State investigators are looking into the closure of a longtime used-car dealership in Tucson after receiving complaints from buyers who claim they were cheated.
As many as 29 people may have filed complaints with the agency that licenses auto dealers about Pat Egan Automotive Group, which operated until recently at the southeast corner of South Swan Road and East 22nd Street.
Now the vehicle lot sits empty, its office locked and phones disconnected, as detectives probe reports the dealer failed to transfer ownership or pay sales tax on vehicles sold shortly before the doors closed several weeks ago.
The situation has left customers in limbo, making loan payments on vehicles to which they do not have proper title to, officials confirmed.
As for the unpaid sales tax, one dealership customer said the state is asking lenders to consider covering that cost so purchasers won’t have to pay the tax a second time.
Patrick S. Egan, 53, who ran the now-defunct car lot, could not be reached for comment. His two business phone numbers no longer work and James Frisch, a Tucson lawyer listed in state records as the dealership’s statutory agent, did not respond to a detailed message left Wednesday with Frisch’s office assistant. Egan first registered the business in 1997, state records show.

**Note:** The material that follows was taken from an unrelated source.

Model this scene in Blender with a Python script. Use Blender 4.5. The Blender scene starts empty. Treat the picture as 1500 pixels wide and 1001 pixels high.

Lt. Jim Warner, who oversees detectives with the Arizona Department of Transportation’s Office of Inspector General, confirmed the agency has received multiple complaints, but was not immediately able to provide the exact number.
One of the complainants told the Arizona Daily Star she recently spoke with a state investigator who told her she’s one of 29 people to file claims against Egan.
“I’m kind of panicked to have this hanging over my head,” said Melissa Davis, 40, who bought a 2011 Kia Soul from Egan for nearly $7,000 in August.
Egan told her she’d receive the vehicle’s title within 90 days, said Davis, a graphic designer in the Star’s advertising department. When that didn’t happen, she drove to the dealership and found it closed, then drove to the state Motor Vehicle Division for help.
There she learned she wasn’t the vehicle’s legal owner because Egan failed to document the change of ownership, Davis said.
“He never processed any of the paperwork for my car. He didn’t pay the taxes due, or the registration, so I am now on the hook for hundreds of dollars more than what I already paid him.”
Warner, the lieutenant in charge of investigators working the case, said the state usually is able to help victims obtain their vehicle titles eventually. But financial issues, such as a promised repair that wasn’t done or a refund that didn’t materialize, often end up in civil court, he said.
Some of the Tucson complaints may end up being referred to another state agency, the Arizona attorney general’s consumer fraud division, Warner said.
For now, he said, “All I can say is that the investigation is ongoing.”